REQUIRED TASK:
All of the data that follows should be retyped exactly, please, except the pictures.

DATA PROVIDED:
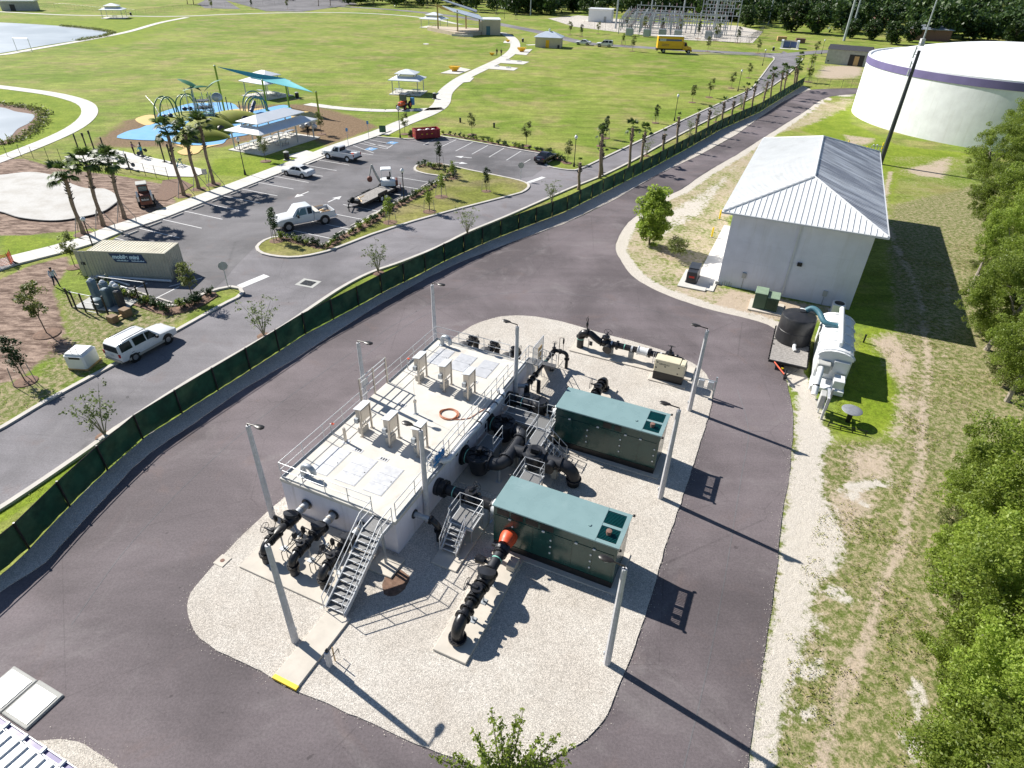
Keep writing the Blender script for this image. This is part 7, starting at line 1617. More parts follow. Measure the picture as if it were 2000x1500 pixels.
# lone curved pole
g = G(318,246); t = thing('curved_play_pole', 'single leaning dark green curved pole at the left of the playground', 'play pole', g)
part('pole', MB().tube(catmull([loc(t,321,246),tuple(Vector(loc(t,311,236))+Vector((0,0,2.2))),tuple(Vector(loc(t,296,227))+Vector((0,0,3.4)))],6),.06,8), 'play_navy', t)
for i,(px,py,ty) in enumerate(((446,216,190),(454,218,201),(470,219,199),(432,216,193))):
    g = G(px,py); t = thing('play_post', 'slim dark blue upright post at the back of the playground, '+('tallest','short middle','right end','left end')[i]+' one', 'play post', g, 0, 'upright posts of the playground'); part('post', MB().tube([(0,0,0),(0,0,HG(px,py,ty))],.09,8), 'play_navy', t); part('cap', MB().ball((0,0,HG(px,py,ty)),(.12,.12,.1),8,5), 'play_navy', t)
g = G(470,200); 
# lime columns with shade sail
SP_ = [((439,219),127,'far left'),((523,217),155,'second from left'),((565,210),152.5,'third from left'),((624,229),178,'far right')]
tops = []
for (b,ty,l) in SP_:
    g = G(*b); h = HG(*b, ty); t = thing('shade_post', f'lime green shade sail post, {l} of the four', 'shade post', g, 0, 'lime green shade sail posts'); tops.append(Vector((g[0],g[1],h)))
    part('post', MB().tube([(0,0,0),(0,0,h)],.17,10), 'lime', t); part('base', MB().box(-.35,.35,-.35,.35,0,.04), 'lime', t); part('hook', MB().ball((0,0,h-.1),(.2,.2,.12),8,5), 'galv', t)
t = thing('shade_sail', 'long teal triangular shade sail stretched between lime green posts', 'shade sail', tops[1])
A_, B_, C_ = tops[0]+Vector((.6,0,-.3)), tops[1]+Vector((0,.4,-.3)), tops[3]+Vector((-.6,0,-.2)); D_ = tops[2]+Vector((0,0,-.05))
def sailgrid(P0,P1,P2):
    vs = []; fs = []; n = 10; idx = {}
    for i in range(n+1):
        for j in range(n+1-i):
            u, v = i/n, j/n; w = 1-u-v; p = P0*u+P1*v+P2*w; p = p-Vector((0,0,1.0*(u*v*w)*6)); idx[(i,j)] = len(vs); vs.append(p-t.location)
    for i in range(n):
        for j in range(n-i):
            fs.append((idx[(i,j)],idx[(i+1,j)],idx[(i,j+1)]))
            if j < n-i-1: fs.append((idx[(i+1,j)],idx[(i+1,j+1)],idx[(i,j+1)]))
    return vs, fs
v1, f1 = sailgrid(A_,B_,D_); v2, f2 = sailgrid(D_,B_,C_); part('sail', MB().add(v1,f1,True).add(v2,f2,True), 'sail_teal', t); part('edge_cable', MB().tube([p-t.location for p in (A_,B_,C_,D_)],.04,5,closed=True), 'sail_teal', t)
t = thing('bag_pile', 'heap of blue-white wrapped bags at the right end of the large shelter', 'bags', (*G(600,252)[:2],.1))
for k in range(12): part('bag', MB().ball((R_.uniform(-1.6,1.6),R_.uniform(-1,1),R_.uniform(.3,1.3)),(.55,.5,.42),8,5), R_.choice(['lamp_clear','plastic_white','lamp_clear','alu_plate']), t)
# ------- park lamps
def globe_lamp(lab, px, py, ty, first=[None]):
    g = G(px,py); h = HG(px,py,ty)
    if first[0]: r = dup(first[0], g, 0, lab, 'globe topped park lamps'); r.scale = (1,1,h/4.2); return r
    t = thing('park_lamp', lab, 'street lamp', g, 0, 'globe topped park lamps')
    part('pole', MB().rod((0,0,0),(0,0,1),[(0,.17),(.1,.17),(.5,.10),(.6,.065),(3.55,.05),(3.6,.12),(3.75,.05)],10), 'black_paint', t)
    gl = part('globe', MB().rod((0,0,3.72),(0,0,1),[(0,.1),(.1,.2),(.25,.24),(.38,.2),(.48,.08),(.53,.03)],14), 'plastic_white', t); part('finial', MB().ball((0,0,4.25),(.04,.04,.06),6,5), 'black_paint', gl)
    t.scale = (1,1,h/4.2); first[0] = t; return t
for px,py,ty,l in ((185,490,424,'black globe topped lamp by the corner of the beige container'),(479,341,268,'black globe topped lamp beside the large shelter slab'),(782,271,207,'black globe topped lamp left of the red skip'),(790,397,329,'black globe topped lamp on the planted island by the excavator'),(1121,325,264,'black globe topped lamp on the verge right of the maroon car'),(1317,236,184,'black globe topped lamp on the lawn edge beside the palm row'),(1441,178,136,'black globe topped lamp on the lawn nearer the junction'),(1489,128,96,'black globe topped lamp right at the road junction'),(1604,106,77,'black globe topped lamp beside the concrete shed'),(985,36,15,'black globe topped lamp on the far verge behind the stage'),(1463,83,71,'small globe topped lamp at the right corner of the substation yard')): globe_lamp(l, px, py, ty)
# --- signs
def sign(lab, px, py, ty, kind):
    g = G(px,py); h = HG(px,py,ty); t = thing('road_sign', lab, 'sign', g, math.atan2(g[1],g[0])-math.pi/2 if kind != 'board' else YAW+.5)
    part('post', MB().tube([(0,0,0),(0,0,h)],.035,6), 'galv', t)
    if kind == 'stop': part('back_plate', MB().rod((0,-.03,h-.4),(0,1,0),[(0,.42),(.02,.42)],8), 'conc_grey', t)
    elif kind == 'blue': part('plate', MB().box(-.17,.17,-.06,-.04,h-.5,h), 'line_blue', t)
    elif kind == 'board': part('board', MB().box(-.55,.55,-.06,-.03,h-1.1,h), 'board_green', t)
    else: part('plate', MB().box(-.3,.3,-.06,-.03,h-.7,h), 'alu_plate', t)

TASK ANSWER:
Keep writing the Blender script for this image. This is part 7, starting at line 1617. More parts follow. Measure the picture as if it were 2000x1500 pixels.
# lone curved pole
g = G(318,246); t = thing('curved_play_pole', 'single leaning dark green curved pole at the left of the playground', 'play pole', g)
part('pole', MB().tube(catmull([loc(t,321,246),tuple(Vector(loc(t,311,236))+Vector((0,0,2.2))),tuple(Vector(loc(t,296,227))+Vector((0,0,3.4)))],6),.06,8), 'play_navy', t)
for i,(px,py,ty) in enumerate(((446,216,190),(454,218,201),(470,219,199),(432,216,193))):
    g = G(px,py); t = thing('play_post', 'slim dark blue upright post at the back of the playground, '+('tallest','short middle','right end','left end')[i]+' one', 'play post', g, 0, 'upright posts of the playground'); part('post', MB().tube([(0,0,0),(0,0,HG(px,py,ty))],.09,8), 'play_navy', t); part('cap', MB().ball((0,0,HG(px,py,ty)),(.12,.12,.1),8,5), 'play_navy', t)
g = G(470,200); 
# lime columns with shade sail
SP_ = [((439,219),127,'far left'),((523,217),155,'second from left'),((565,210),152.5,'third from left'),((624,229),178,'far right')]
tops = []
for (b,ty,l) in SP_:
    g = G(*b); h = HG(*b, ty); t = thing('shade_post', f'lime green shade sail post, {l} of the four', 'shade post', g, 0, 'lime green shade sail posts'); tops.append(Vector((g[0],g[1],h)))
    part('post', MB().tube([(0,0,0),(0,0,h)],.17,10), 'lime', t); part('base', MB().box(-.35,.35,-.35,.35,0,.04), 'lime', t); part('hook', MB().ball((0,0,h-.1),(.2,.2,.12),8,5), 'galv', t)
t = thing('shade_sail', 'long teal triangular shade sail stretched between lime green posts', 'shade sail', tops[1])
A_, B_, C_ = tops[0]+Vector((.6,0,-.3)), tops[1]+Vector((0,.4,-.3)), tops[3]+Vector((-.6,0,-.2)); D_ = tops[2]+Vector((0,0,-.05))
def sailgrid(P0,P1,P2):
    vs = []; fs = []; n = 10; idx = {}
    for i in range(n+1):
        for j in range(n+1-i):
            u, v = i/n, j/n; w = 1-u-v; p = P0*u+P1*v+P2*w; p = p-Vector((0,0,1.0*(u*v*w)*6)); idx[(i,j)] = len(vs); vs.append(p-t.location)
    for i in range(n):
        for j in range(n-i):
            fs.append((idx[(i,j)],idx[(i+1,j)],idx[(i,j+1)]))
            if j < n-i-1: fs.append((idx[(i+1,j)],idx[(i+1,j+1)],idx[(i,j+1)]))
    return vs, fs
v1, f1 = sailgrid(A_,B_,D_); v2, f2 = sailgrid(D_,B_,C_); part('sail', MB().add(v1,f1,True).add(v2,f2,True), 'sail_teal', t); part('edge_cable', MB().tube([p-t.location for p in (A_,B_,C_,D_)],.04,5,closed=True), 'sail_teal', t)
t = thing('bag_pile', 'heap of blue-white wrapped bags at the right end of the large shelter', 'bags', (*G(600,252)[:2],.1))
for k in range(12): part('bag', MB().ball((R_.uniform(-1.6,1.6),R_.uniform(-1,1),R_.uniform(.3,1.3)),(.55,.5,.42),8,5), R_.choice(['lamp_clear','plastic_white','lamp_clear','alu_plate']), t)
# ------- park lamps
def globe_lamp(lab, px, py, ty, first=[None]):
    g = G(px,py); h = HG(px,py,ty)
    if first[0]: r = dup(first[0], g, 0, lab, 'globe topped park lamps'); r.scale = (1,1,h/4.2); return r
    t = thing('park_lamp', lab, 'street lamp', g, 0, 'globe topped park lamps')
    part('pole', MB().rod((0,0,0),(0,0,1),[(0,.17),(.1,.17),(.5,.10),(.6,.065),(3.55,.05),(3.6,.12),(3.75,.05)],10), 'black_paint', t)
    gl = part('globe', MB().rod((0,0,3.72),(0,0,1),[(0,.1),(.1,.2),(.25,.24),(.38,.2),(.48,.08),(.53,.03)],14), 'plastic_white', t); part('finial', MB().ball((0,0,4.25),(.04,.04,.06),6,5), 'black_paint', gl)
    t.scale = (1,1,h/4.2); first[0] = t; return t
for px,py,ty,l in ((185,490,424,'black globe topped lamp by the corner of the beige container'),(479,341,268,'black globe topped lamp beside the large shelter slab'),(782,271,207,'black globe topped lamp left of the red skip'),(790,397,329,'black globe topped lamp on the planted island by the excavator'),(1121,325,264,'black globe topped lamp on the verge right of the maroon car'),(1317,236,184,'black globe topped lamp on the lawn edge beside the palm row'),(1441,178,136,'black globe topped lamp on the lawn nearer the junction'),(1489,128,96,'black globe topped lamp right at the road junction'),(1604,106,77,'black globe topped lamp beside the concrete shed'),(985,36,15,'black globe topped lamp on the far verge behind the stage'),(1463,83,71,'small globe topped lamp at the right corner of the substation yard')): globe_lamp(l, px, py, ty)
# --- signs
def sign(lab, px, py, ty, kind):
    g = G(px,py); h = HG(px,py,ty); t = thing('road_sign', lab, 'sign', g, math.atan2(g[1],g[0])-math.pi/2 if kind != 'board' else YAW+.5)
    part('post', MB().tube([(0,0,0),(0,0,h)],.035,6), 'galv', t)
    if kind == 'stop': part('back_plate', MB().rod((0,-.03,h-.4),(0,1,0),[(0,.42),(.02,.42)],8), 'conc_grey', t)
    elif kind == 'blue': part('plate', MB().box(-.17,.17,-.06,-.04,h-.5,h), 'line_blue', t)
    elif kind == 'board': part('board', MB().box(-.55,.55,-.06,-.03,h-1.1,h), 'board_green', t)
    else: part('plate', MB().box(-.3,.3,-.06,-.03,h-.7,h), 'alu_plate', t)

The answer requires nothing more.